The operator may bring an action under subsection (a) in any United States district court of competent jurisdiction, including in the district in which the operator maintains its principal place of business.

(c) No exhaustion requirement

No plaintiff bringing an action under this section shall be required to exhaust State administrative remedies prior to seeking relief in Federal court.

(d) Attorney fees

In any action brought by the operator under this section in which the operator substantially prevails, the court shall award the operator reasonable attorney fees and costs against the governmental entity that brought or enforced the challenged action.

(e) Attorney general intervention

The Attorney General may intervene as a matter of right in any covered action in any Federal or State court in which the United States has an interest in protecting certified infrastructure from State or local governmental interference.

(f) Presumption of irreparable harm

In any action brought by the operator under this section, interference with the operation of certified infrastructure shall constitute irreparable harm for purposes of equitable relief. No operator seeking relief under this section shall be required to separately demonstrate irreparable harm.

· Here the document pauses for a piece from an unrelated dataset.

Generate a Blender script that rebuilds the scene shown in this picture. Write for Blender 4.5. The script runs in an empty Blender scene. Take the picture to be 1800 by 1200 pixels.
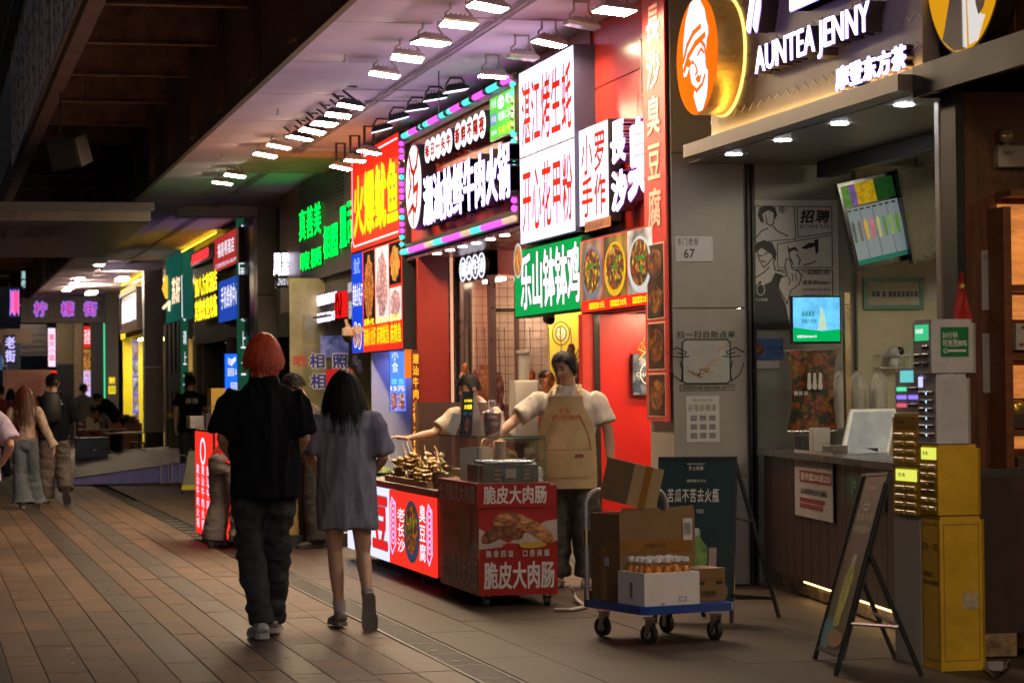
import bpy,math,random
from math import sin,cos,pi,radians,sqrt,exp,atan2
from mathutils import Vector,Matrix,noise
random.seed(11)
V=Vector
sc=bpy.context.scene
COL=sc.collection
# ------------------------------------------------------------------ camera
FPX=4400.0
CAMZ=1.42
YAW,PITCH,ROLL=0.2322,0.0201,0.011
C0=V((0,0,CAMZ))
FW=V((sin(YAW)*cos(PITCH),cos(YAW)*cos(PITCH),sin(PITCH)))
R0=V((cos(YAW),-sin(YAW),0))
U0=R0.cross(FW)
RI=cos(ROLL)*R0-sin(ROLL)*U0
UI=sin(ROLL)*R0+cos(ROLL)*U0
cam=bpy.data.cameras.new("camera")
cam.sensor_width=36
cam.lens=FPX/1800*36
cam.clip_end=600
cam.dof.use_dof=True;cam.dof.focus_distance=17.5;cam.dof.aperture_fstop=5.6
co=bpy.data.objects.new("camera",cam)
COL.objects.link(co)
co.matrix_world=Matrix(((RI.x,UI.x,-FW.x,0),(RI.y,UI.y,-FW.y,0),(RI.z,UI.z,-FW.z,CAMZ),(0,0,0,1)))
sc.camera=co
# ------------------------------------------------------------------ world, view
w=bpy.data.worlds.new("World")
sc.world=w
w.use_nodes=True
nt=w.node_tree
sky=nt.nodes.new("ShaderNodeTexSky")
sky.sky_type='NISHITA'
sky.sun_disc=False
sky.sun_elevation=radians(-3)
sky.sun_rotation=radians(180)
nt.links.new(sky.outputs[0],nt.nodes['Background'].inputs[0])
nt.nodes['Background'].inputs[1].default_value=2.2
sc.view_settings.view_transform='Standard'
sc.view_settings.look='None'
sc.view_settings.exposure=0.0
sc.view_settings.gamma=1.0
sc.view_settings.use_curve_mapping=False
sc.render.engine='CYCLES'
sc.cycles.use_denoising=True
sc.cycles.max_bounces=6
sc.cycles.diffuse_bounces=3
sc.cycles.glossy_bounces=3
sc.cycles.transmission_bounces=6
sc.cycles.transparent_max_bounces=24
sc.cycles.caustics_reflective=False
sc.cycles.caustics_refractive=False
sc.cycles.sample_clamp_indirect=4
FLOOD=235.0
# ------------------------------------------------------------------ points seen at a pixel of the survey photo
def ray(px,py):
 return FW+RI*((px-900)/FPX)+UI*((600-py)/FPX)
def aX(px,py,X):
 d=ray(px,py);return C0+d*(X/d.x)
def aY(px,py,Y):
 d=ray(px,py);return C0+d*(Y/d.y)
def aZ(px,py,Z=0.0):
 d=ray(px,py);return C0+d*((Z-CAMZ)/d.z)
FX=5.3
def px_of(p):
 d=V(p)-C0;return 900+FPX*d.dot(RI)/d.dot(FW)
def hit(pl,px,py):
 d=ray(px,py);t=(pl.o-C0).dot(pl.n)/d.dot(pl.n);q=C0+d*t-pl.o
 return q.dot(pl.u),q.dot(pl.v)
def yx(px,X=FX,py=500):
 return aX(px,py,X).y
# ------------------------------------------------------------------ materials
MT={}
def nodes(m):
 m.use_nodes=True
 return m.node_tree,m.node_tree.nodes['Principled BSDF']
def mt(name,col,rough=.6,metal=0,var=.12,scale=6,bump=0,bscale=60,alpha=1,spec=None,em=0,coat=0,stretch=None,trans=0):
 if name in MT:return MT[name]
 m=bpy.data.materials.new(name);MT[name]=m
 t,b=nodes(m)
 b.inputs['Roughness'].default_value=rough
 b.inputs['Metallic'].default_value=metal
 b.inputs['Base Color'].default_value=(*col,1)
 if spec is not None:b.inputs['Specular IOR Level'].default_value=spec
 if coat:b.inputs['Coat Weight'].default_value=coat
 if trans:b.inputs['Transmission Weight'].default_value=trans
 b.inputs['Alpha'].default_value=alpha
 g=None
 if var or bump:
  tc=t.nodes.new('ShaderNodeTexCoord')
  mp=t.nodes.new('ShaderNodeMapping')
  if stretch:mp.inputs['Scale'].default_value=stretch
  t.links.new(tc.outputs['Object'],mp.inputs[0])
  g=mp.outputs[0]
 if var:
  n=t.nodes.new('ShaderNodeTexNoise');n.inputs['Scale'].default_value=scale
  n.inputs['Detail'].default_value=6;n.inputs['Roughness'].default_value=.65
  t.links.new(g,n.inputs['Vector'])
  r=t.nodes.new('ShaderNodeMapRange')
  r.inputs['From Min'].default_value=.3;r.inputs['From Max'].default_value=.7
  r.inputs['To Min'].default_value=1-var*1.6;r.inputs['To Max'].default_value=1+var
  t.links.new(n.outputs['Fac'],r.inputs['Value'])
  x=t.nodes.new('ShaderNodeVectorMath');x.operation='SCALE'
  x.inputs[0].default_value=col
  t.links.new(r.outputs[0],x.inputs['Scale'])
  t.links.new(x.outputs[0],b.inputs['Base Color'])
  r2=t.nodes.new('ShaderNodeMapRange')
  r2.inputs['To Min'].default_value=max(.02,rough-.12);r2.inputs['To Max'].default_value=min(1,rough+.12)
  t.links.new(n.outputs['Fac'],r2.inputs['Value'])
  t.links.new(r2.outputs[0],b.inputs['Roughness'])
  if em:
   t.links.new(x.outputs[0],b.inputs['Emission Color'])
 if em:
  if not var:b.inputs['Emission Color'].default_value=(*col,1)
  b.inputs['Emission Strength'].default_value=em
 if bump:
  n=t.nodes.new('ShaderNodeTexNoise');n.inputs['Scale'].default_value=bscale
  n.inputs['Detail'].default_value=4
  t.links.new(g,n.inputs['Vector'])
  bp=t.nodes.new('ShaderNodeBump');bp.inputs['Strength'].default_value=bump
  bp.inputs['Distance'].default_value=.01
  t.links.new(n.outputs['Fac'],bp.inputs['Height'])
  t.links.new(bp.outputs[0],b.inputs['Normal'])
 return m
def em(name,col,s=1.0,var=0.0,scale=3):
 if name in MT:return MT[name]
 m=mt(name,col,rough=.35,var=var,scale=scale,em=s)
 b=m.node_tree.nodes['Principled BSDF']
 if not var:b.inputs['Base Color'].default_value=(*[c*.3 for c in col],1)
 b.inputs['Specular IOR Level'].default_value=0
 return m
def food(name,cols,scale=40,es=.9,stretch=(1,1,1),dark=.0):
 """a printed, back-lit photograph of food: blotches of the dish's own colours"""
 if name in MT:return MT[name]
 m=bpy.data.materials.new(name);MT[name]=m
 t,b=nodes(m)
 tc=t.nodes.new('ShaderNodeTexCoord');mp=t.nodes.new('ShaderNodeMapping')
 mp.inputs['Scale'].default_value=stretch
 t.links.new(tc.outputs['Object'],mp.inputs[0])
 n=t.nodes.new('ShaderNodeTexNoise');n.inputs['Scale'].default_value=scale*.45;n.inputs['Detail'].default_value=3
 t.links.new(mp.outputs[0],n.inputs['Vector'])
 ad=t.nodes.new('ShaderNodeVectorMath');ad.operation='MULTIPLY_ADD'
 ad.inputs[1].default_value=(.08,.08,.08)
 t.links.new(n.outputs['Color'],ad.inputs[0]);t.links.new(mp.outputs[0],ad.inputs[2])
 v=t.nodes.new('ShaderNodeTexVoronoi');v.inputs['Scale'].default_value=scale
 t.links.new(ad.outputs[0],v.inputs['Vector'])
 sp=t.nodes.new('ShaderNodeSeparateColor');t.links.new(v.outputs['Color'],sp.inputs[0])
 cr=t.nodes.new('ShaderNodeValToRGB');cr.color_ramp.interpolation='LINEAR'
 e=cr.color_ramp.elements
 e[0].position=0;e[0].color=(*cols[0],1)
 e[1].position=1;e[1].color=(*cols[-1],1)
 for i,c in enumerate(cols[1:-1]):
  k=e.new((i+1)/(len(cols)-1));k.color=(*c,1)
 t.links.new(sp.outputs[0],cr.inputs[0])
 r=t.nodes.new('ShaderNodeMapRange');r.inputs['From Max'].default_value=.75
 r.inputs['To Min'].default_value=1.15;r.inputs['To Max'].default_value=.35
 t.links.new(v.outputs['Distance'],r.inputs['Value'])
 x=t.nodes.new('ShaderNodeVectorMath');x.operation='SCALE'
 t.links.new(cr.outputs[0],x.inputs[0]);t.links.new(r.outputs[0],x.inputs['Scale'])
 t.links.new(x.outputs[0],b.inputs['Base Color'])
 b.inputs['Roughness'].default_value=.4
 if es:
  t.links.new(x.outputs[0],b.inputs['Emission Color'])
  b.inputs['Emission Strength'].default_value=es
 return m
def glassm(name,col=(.9,.95,.95),rough=.03,alpha=.12):
 if name in MT:return MT[name]
 m=bpy.data.materials.new(name);MT[name]=m
 m.use_nodes=True
 t=m.node_tree;t.nodes.clear()
 o=t.nodes.new('ShaderNodeOutputMaterial');tr=t.nodes.new('ShaderNodeBsdfTransparent')
 gl=t.nodes.new('ShaderNodeBsdfPrincipled');mx=t.nodes.new('ShaderNodeMixShader')
 gl.inputs['Base Color'].default_value=(*col,1);gl.inputs['Roughness'].default_value=rough
 if rough<.06:
  gl=t.nodes.new('ShaderNodeBsdfGlossy');gl.inputs['Roughness'].default_value=rough
  gl.inputs['Color'].default_value=(1,1,1,1);alpha=alpha*.15
 tr.inputs[0].default_value=(*[min(1,c*1.03)for c in col],1)
 f=t.nodes.new('ShaderNodeFresnel');f.inputs['IOR'].default_value=1.5
 a=t.nodes.new('ShaderNodeMath');a.operation='MULTIPLY_ADD';a.inputs[1].default_value=.38;a.inputs[2].default_value=alpha
 t.links.new(f.outputs[0],a.inputs[0]);t.links.new(a.outputs[0],mx.inputs[0])
 t.links.new(tr.outputs[0],mx.inputs[1]);t.links.new(gl.outputs[0],mx.inputs[2])
 t.links.new(mx.outputs[0],o.inputs[0])
 return m
# ------------------------------------------------------------------ object helpers
ORG={}
def props(o,label=None,cat=None,group=None,kind=None):
 if label:o['label']=label
 if cat:o['category']=cat
 if group:o['group']=group
 if kind:o['kind']=kind
 return o
def thing(name,label,cat,loc,group=None):
 o=bpy.data.objects.new(name,None);COL.objects.link(o)
 o.empty_display_size=.1
 o.location=loc;ORG[o.name]=V(loc)
 return props(o,label,cat,group)
def kids(o):
 return[c for c in ALL if c.parent==o]
ALL=[]
def dup(root,delta,label=None,group=None,rz=0,src=None):
 """copy a thing with its parts and sub-parts"""
 r=root.copy();COL.objects.link(r)
 r.location=V(root.location)+V(delta)
 if rz:r.rotation_euler=(0,0,rz)
 ORG[r.name]=V(r.location)
 if label:r['label']=label
 if group:r['group']=group
 for ch in KID.get(root.name,[]):
  c=ch.copy();COL.objects.link(c);c.parent=r
  KID.setdefault(r.name,[]).append(c);ORG[c.name]=ORG[r.name]
  for g in KID.get(ch.name,[]):
   d=g.copy();COL.objects.link(d);d.parent=c
   KID.setdefault(c.name,[]).append(d)
 return r
KID={}
def link(name,me,mat,parent=None,label=None,cat=None,group=None,kind=None,base=None):
 """link a mesh given in world coordinates"""
 o=bpy.data.objects.new(name,me);COL.objects.link(o)
 if parent is not None:
  org=ORG[parent.name]
  me.transform(Matrix.Translation(-org))
  o.parent=parent;ORG[o.name]=org
  KID.setdefault(parent.name,[]).append(o)
 else:
  if base is None:
   xs=[v.co for v in me.vertices]
   mn=[min(c[i]for c in xs)for i in range(3)];mx=[max(c[i]for c in xs)for i in range(3)]
   base=V(((mn[0]+mx[0])/2,(mn[1]+mx[1])/2,mn[2]))
  base=V(base)
  me.transform(Matrix.Translation(-base));o.location=base;ORG[o.name]=base
 if mat:
  for k in(mat if isinstance(mat,(list,tuple))else[mat]):me.materials.append(k)
 return props(o,label,cat,group,kind)
class Pl:
 """a flat surface: a to the right, b up, c out of it"""
 def __init__(s,o,u=(1,0,0),v=(0,0,1)):
  s.o=V(o);s.u=V(u).normalized();s.v=V(v).normalized();s.n=s.u.cross(s.v)
 def p(s,a,b,c=0):return s.o+s.u*a+s.v*b+s.n*c
def plX(X,Y,Z=0):return Pl((X,Y,Z),(0,-1,0))
def plY(X,Y,Z=0):return Pl((X,Y,Z),(1,0,0))
WORLD=Pl((0,0,0),(1,0,0),(0,0,1))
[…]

Section 8. Rule of construction

Nothing in this subtitle shall be construed—

(1) to create any Federal property interest in any certified infrastructure;

(2) to authorize the Secretary of Defense to direct the operations of any certified infrastructure or to impose operational requirements on the operator beyond those imposed by applicable Federal law;

(3) to preempt any Federal environmental, pipeline safety, or occupational health and safety law applicable to certified infrastructure;

(4) to affect any pending Federal criminal proceeding; or

(5) to limit the authority of a Federal court to issue injunctive relief in an action brought by the United States or the operator to enforce Federal law or protect Federal interests related to certified infrastructure.